>>>

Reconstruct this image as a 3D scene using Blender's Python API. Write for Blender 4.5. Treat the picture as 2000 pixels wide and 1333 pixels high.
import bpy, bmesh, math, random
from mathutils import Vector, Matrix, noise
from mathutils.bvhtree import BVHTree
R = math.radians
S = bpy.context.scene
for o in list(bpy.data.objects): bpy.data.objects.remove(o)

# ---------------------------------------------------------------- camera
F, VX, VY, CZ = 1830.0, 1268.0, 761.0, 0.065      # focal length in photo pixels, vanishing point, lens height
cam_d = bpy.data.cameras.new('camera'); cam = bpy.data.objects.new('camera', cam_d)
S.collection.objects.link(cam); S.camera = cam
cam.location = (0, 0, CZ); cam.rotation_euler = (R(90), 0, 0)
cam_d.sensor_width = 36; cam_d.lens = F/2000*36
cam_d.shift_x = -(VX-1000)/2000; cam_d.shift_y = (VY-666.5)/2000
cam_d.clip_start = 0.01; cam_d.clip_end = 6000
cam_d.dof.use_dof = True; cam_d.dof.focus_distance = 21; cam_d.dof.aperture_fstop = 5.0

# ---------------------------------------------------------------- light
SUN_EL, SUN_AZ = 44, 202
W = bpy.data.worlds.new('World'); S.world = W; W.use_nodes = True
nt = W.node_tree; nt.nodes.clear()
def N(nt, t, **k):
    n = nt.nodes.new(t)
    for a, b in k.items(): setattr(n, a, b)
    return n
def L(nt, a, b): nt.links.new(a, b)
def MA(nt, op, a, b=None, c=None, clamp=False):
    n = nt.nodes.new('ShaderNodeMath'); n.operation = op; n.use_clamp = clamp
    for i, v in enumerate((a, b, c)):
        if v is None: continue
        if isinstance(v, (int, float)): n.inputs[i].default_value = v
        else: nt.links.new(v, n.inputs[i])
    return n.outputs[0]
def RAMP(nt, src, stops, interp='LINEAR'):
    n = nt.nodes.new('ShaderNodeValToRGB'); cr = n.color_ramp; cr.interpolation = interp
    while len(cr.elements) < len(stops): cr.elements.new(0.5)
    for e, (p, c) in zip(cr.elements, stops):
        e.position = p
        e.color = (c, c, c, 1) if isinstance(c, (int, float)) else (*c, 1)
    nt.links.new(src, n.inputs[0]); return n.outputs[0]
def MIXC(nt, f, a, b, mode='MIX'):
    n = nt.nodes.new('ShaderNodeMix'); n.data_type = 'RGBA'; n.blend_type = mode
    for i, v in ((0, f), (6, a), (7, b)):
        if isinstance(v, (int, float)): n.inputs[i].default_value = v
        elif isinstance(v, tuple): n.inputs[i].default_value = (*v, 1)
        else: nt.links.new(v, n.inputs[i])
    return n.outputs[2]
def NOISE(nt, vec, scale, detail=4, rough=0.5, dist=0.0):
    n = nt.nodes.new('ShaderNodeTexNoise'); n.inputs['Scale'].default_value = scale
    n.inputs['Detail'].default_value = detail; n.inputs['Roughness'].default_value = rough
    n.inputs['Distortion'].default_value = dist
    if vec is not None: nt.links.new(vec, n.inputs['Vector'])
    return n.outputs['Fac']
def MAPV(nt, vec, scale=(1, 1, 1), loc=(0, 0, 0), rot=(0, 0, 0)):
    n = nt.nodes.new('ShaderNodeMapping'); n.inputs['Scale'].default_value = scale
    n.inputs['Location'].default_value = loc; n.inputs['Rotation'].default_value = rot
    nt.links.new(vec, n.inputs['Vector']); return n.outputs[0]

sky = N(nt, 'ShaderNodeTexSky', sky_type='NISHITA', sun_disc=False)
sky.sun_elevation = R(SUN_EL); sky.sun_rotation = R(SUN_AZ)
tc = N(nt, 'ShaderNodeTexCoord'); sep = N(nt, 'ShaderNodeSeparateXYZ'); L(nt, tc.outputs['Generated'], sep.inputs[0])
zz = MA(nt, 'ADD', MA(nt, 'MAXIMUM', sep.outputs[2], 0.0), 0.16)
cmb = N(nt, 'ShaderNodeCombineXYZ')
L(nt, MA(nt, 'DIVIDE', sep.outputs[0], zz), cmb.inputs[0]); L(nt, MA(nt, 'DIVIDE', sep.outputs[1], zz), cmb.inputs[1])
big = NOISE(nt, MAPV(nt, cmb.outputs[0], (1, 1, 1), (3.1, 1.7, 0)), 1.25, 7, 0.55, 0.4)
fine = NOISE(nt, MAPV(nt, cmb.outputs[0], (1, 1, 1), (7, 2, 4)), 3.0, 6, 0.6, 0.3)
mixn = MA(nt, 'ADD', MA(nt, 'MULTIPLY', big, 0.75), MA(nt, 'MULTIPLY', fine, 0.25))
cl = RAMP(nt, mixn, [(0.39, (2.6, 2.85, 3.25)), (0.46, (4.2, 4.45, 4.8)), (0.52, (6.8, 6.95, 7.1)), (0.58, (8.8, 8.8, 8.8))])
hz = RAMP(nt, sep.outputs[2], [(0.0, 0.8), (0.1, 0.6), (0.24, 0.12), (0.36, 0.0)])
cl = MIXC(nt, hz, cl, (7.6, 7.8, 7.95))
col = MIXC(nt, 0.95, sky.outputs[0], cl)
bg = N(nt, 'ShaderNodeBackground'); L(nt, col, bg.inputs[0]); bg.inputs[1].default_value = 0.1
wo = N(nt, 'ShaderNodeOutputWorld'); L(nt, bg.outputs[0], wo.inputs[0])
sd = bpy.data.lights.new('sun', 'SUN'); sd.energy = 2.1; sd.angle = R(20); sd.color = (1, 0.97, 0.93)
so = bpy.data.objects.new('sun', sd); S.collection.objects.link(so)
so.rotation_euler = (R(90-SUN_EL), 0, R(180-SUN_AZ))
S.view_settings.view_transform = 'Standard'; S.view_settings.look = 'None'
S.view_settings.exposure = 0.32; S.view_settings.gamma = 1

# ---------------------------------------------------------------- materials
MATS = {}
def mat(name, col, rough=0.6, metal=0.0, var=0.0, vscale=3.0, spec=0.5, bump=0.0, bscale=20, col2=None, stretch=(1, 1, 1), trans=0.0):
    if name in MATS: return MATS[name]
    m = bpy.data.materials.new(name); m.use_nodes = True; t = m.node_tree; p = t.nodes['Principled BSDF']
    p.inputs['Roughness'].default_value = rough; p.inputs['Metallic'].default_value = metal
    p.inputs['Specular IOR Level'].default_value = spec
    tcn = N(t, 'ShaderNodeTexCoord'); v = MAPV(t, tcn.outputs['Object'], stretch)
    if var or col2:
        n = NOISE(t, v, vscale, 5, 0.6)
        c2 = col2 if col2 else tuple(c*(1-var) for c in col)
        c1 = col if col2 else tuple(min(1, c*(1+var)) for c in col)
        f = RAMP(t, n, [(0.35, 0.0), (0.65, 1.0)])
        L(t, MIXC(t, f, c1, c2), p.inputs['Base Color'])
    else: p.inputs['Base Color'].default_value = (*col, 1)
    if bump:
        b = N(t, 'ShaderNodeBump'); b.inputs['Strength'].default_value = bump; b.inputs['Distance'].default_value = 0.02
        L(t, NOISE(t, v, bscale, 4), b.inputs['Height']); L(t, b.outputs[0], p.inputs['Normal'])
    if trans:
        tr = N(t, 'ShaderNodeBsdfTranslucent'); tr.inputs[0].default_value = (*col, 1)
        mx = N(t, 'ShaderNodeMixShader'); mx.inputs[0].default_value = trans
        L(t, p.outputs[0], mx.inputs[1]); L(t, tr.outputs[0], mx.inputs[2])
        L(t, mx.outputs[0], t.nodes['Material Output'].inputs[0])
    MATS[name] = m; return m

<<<

▸ Task requirements
Extract all of the data shown above without alteration.

▸ Output
Reconstruct this image as a 3D scene using Blender's Python API. Write for Blender 4.5. Treat the picture as 2000 pixels wide and 1333 pixels high.
import bpy, bmesh, math, random
from mathutils import Vector, Matrix, noise
from mathutils.bvhtree import BVHTree
R = math.radians
S = bpy.context.scene
for o in list(bpy.data.objects): bpy.data.objects.remove(o)

# ---------------------------------------------------------------- camera
F, VX, VY, CZ = 1830.0, 1268.0, 761.0, 0.065      # focal length in photo pixels, vanishing point, lens height
cam_d = bpy.data.cameras.new('camera'); cam = bpy.data.objects.new('camera', cam_d)
S.collection.objects.link(cam); S.camera = cam
cam.location = (0, 0, CZ); cam.rotation_euler = (R(90), 0, 0)
cam_d.sensor_width = 36; cam_d.lens = F/2000*36
cam_d.shift_x = -(VX-1000)/2000; cam_d.shift_y = (VY-666.5)/2000
cam_d.clip_start = 0.01; cam_d.clip_end = 6000
cam_d.dof.use_dof = True; cam_d.dof.focus_distance = 21; cam_d.dof.aperture_fstop = 5.0

# ---------------------------------------------------------------- light
SUN_EL, SUN_AZ = 44, 202
W = bpy.data.worlds.new('World'); S.world = W; W.use_nodes = True
nt = W.node_tree; nt.nodes.clear()
def N(nt, t, **k):
    n = nt.nodes.new(t)
    for a, b in k.items(): setattr(n, a, b)
    return n
def L(nt, a, b): nt.links.new(a, b)
def MA(nt, op, a, b=None, c=None, clamp=False):
    n = nt.nodes.new('ShaderNodeMath'); n.operation = op; n.use_clamp = clamp
    for i, v in enumerate((a, b, c)):
        if v is None: continue
        if isinstance(v, (int, float)): n.inputs[i].default_value = v
        else: nt.links.new(v, n.inputs[i])
    return n.outputs[0]
def RAMP(nt, src, stops, interp='LINEAR'):
    n = nt.nodes.new('ShaderNodeValToRGB'); cr = n.color_ramp; cr.interpolation = interp
    while len(cr.elements) < len(stops): cr.elements.new(0.5)
    for e, (p, c) in zip(cr.elements, stops):
        e.position = p
        e.color = (c, c, c, 1) if isinstance(c, (int, float)) else (*c, 1)
    nt.links.new(src, n.inputs[0]); return n.outputs[0]
def MIXC(nt, f, a, b, mode='MIX'):
    n = nt.nodes.new('ShaderNodeMix'); n.data_type = 'RGBA'; n.blend_type = mode
    for i, v in ((0, f), (6, a), (7, b)):
        if isinstance(v, (int, float)): n.inputs[i].default_value = v
        elif isinstance(v, tuple): n.inputs[i].default_value = (*v, 1)
        else: nt.links.new(v, n.inputs[i])
    return n.outputs[2]
def NOISE(nt, vec, scale, detail=4, rough=0.5, dist=0.0):
    n = nt.nodes.new('ShaderNodeTexNoise'); n.inputs['Scale'].default_value = scale
    n.inputs['Detail'].default_value = detail; n.inputs['Roughness'].default_value = rough
    n.inputs['Distortion'].default_value = dist
    if vec is not None: nt.links.new(vec, n.inputs['Vector'])
    return n.outputs['Fac']
def MAPV(nt, vec, scale=(1, 1, 1), loc=(0, 0, 0), rot=(0, 0, 0)):
    n = nt.nodes.new('ShaderNodeMapping'); n.inputs['Scale'].default_value = scale
    n.inputs['Location'].default_value = loc; n.inputs['Rotation'].default_value = rot
    nt.links.new(vec, n.inputs['Vector']); return n.outputs[0]

sky = N(nt, 'ShaderNodeTexSky', sky_type='NISHITA', sun_disc=False)
sky.sun_elevation = R(SUN_EL); sky.sun_rotation = R(SUN_AZ)
tc = N(nt, 'ShaderNodeTexCoord'); sep = N(nt, 'ShaderNodeSeparateXYZ'); L(nt, tc.outputs['Generated'], sep.inputs[0])
zz = MA(nt, 'ADD', MA(nt, 'MAXIMUM', sep.outputs[2], 0.0), 0.16)
cmb = N(nt, 'ShaderNodeCombineXYZ')
L(nt, MA(nt, 'DIVIDE', sep.outputs[0], zz), cmb.inputs[0]); L(nt, MA(nt, 'DIVIDE', sep.outputs[1], zz), cmb.inputs[1])
big = NOISE(nt, MAPV(nt, cmb.outputs[0], (1, 1, 1), (3.1, 1.7, 0)), 1.25, 7, 0.55, 0.4)
fine = NOISE(nt, MAPV(nt, cmb.outputs[0], (1, 1, 1), (7, 2, 4)), 3.0, 6, 0.6, 0.3)
mixn = MA(nt, 'ADD', MA(nt, 'MULTIPLY', big, 0.75), MA(nt, 'MULTIPLY', fine, 0.25))
cl = RAMP(nt, mixn, [(0.39, (2.6, 2.85, 3.25)), (0.46, (4.2, 4.45, 4.8)), (0.52, (6.8, 6.95, 7.1)), (0.58, (8.8, 8.8, 8.8))])
hz = RAMP(nt, sep.outputs[2], [(0.0, 0.8), (0.1, 0.6), (0.24, 0.12), (0.36, 0.0)])
cl = MIXC(nt, hz, cl, (7.6, 7.8, 7.95))
col = MIXC(nt, 0.95, sky.outputs[0], cl)
bg = N(nt, 'ShaderNodeBackground'); L(nt, col, bg.inputs[0]); bg.inputs[1].default_value = 0.1
wo = N(nt, 'ShaderNodeOutputWorld'); L(nt, bg.outputs[0], wo.inputs[0])
sd = bpy.data.lights.new('sun', 'SUN'); sd.energy = 2.1; sd.angle = R(20); sd.color = (1, 0.97, 0.93)
so = bpy.data.objects.new('sun', sd); S.collection.objects.link(so)
so.rotation_euler = (R(90-SUN_EL), 0, R(180-SUN_AZ))
S.view_settings.view_transform = 'Standard'; S.view_settings.look = 'None'
S.view_settings.exposure = 0.32; S.view_settings.gamma = 1

# ---------------------------------------------------------------- materials
MATS = {}
def mat(name, col, rough=0.6, metal=0.0, var=0.0, vscale=3.0, spec=0.5, bump=0.0, bscale=20, col2=None, stretch=(1, 1, 1), trans=0.0):
    if name in MATS: return MATS[name]
    m = bpy.data.materials.new(name); m.use_nodes = True; t = m.node_tree; p = t.nodes['Principled BSDF']
    p.inputs['Roughness'].default_value = rough; p.inputs['Metallic'].default_value = metal
    p.inputs['Specular IOR Level'].default_value = spec
    tcn = N(t, 'ShaderNodeTexCoord'); v = MAPV(t, tcn.outputs['Object'], stretch)
    if var or col2:
        n = NOISE(t, v, vscale, 5, 0.6)
        c2 = col2 if col2 else tuple(c*(1-var) for c in col)
        c1 = col if col2 else tuple(min(1, c*(1+var)) for c in col)
        f = RAMP(t, n, [(0.35, 0.0), (0.65, 1.0)])
        L(t, MIXC(t, f, c1, c2), p.inputs['Base Color'])
    else: p.inputs['Base Color'].default_value = (*col, 1)
    if bump:
        b = N(t, 'ShaderNodeBump'); b.inputs['Strength'].default_value = bump; b.inputs['Distance'].default_value = 0.02
        L(t, NOISE(t, v, bscale, 4), b.inputs['Height']); L(t, b.outputs[0], p.inputs['Normal'])
    if trans:
        tr = N(t, 'ShaderNodeBsdfTranslucent'); tr.inputs[0].default_value = (*col, 1)
        mx = N(t, 'ShaderNodeMixShader'); mx.inputs[0].default_value = trans
        L(t, p.outputs[0], mx.inputs[1]); L(t, tr.outputs[0], mx.inputs[2])
        L(t, mx.outputs[0], t.nodes['Material Output'].inputs[0])
    MATS[name] = m; return m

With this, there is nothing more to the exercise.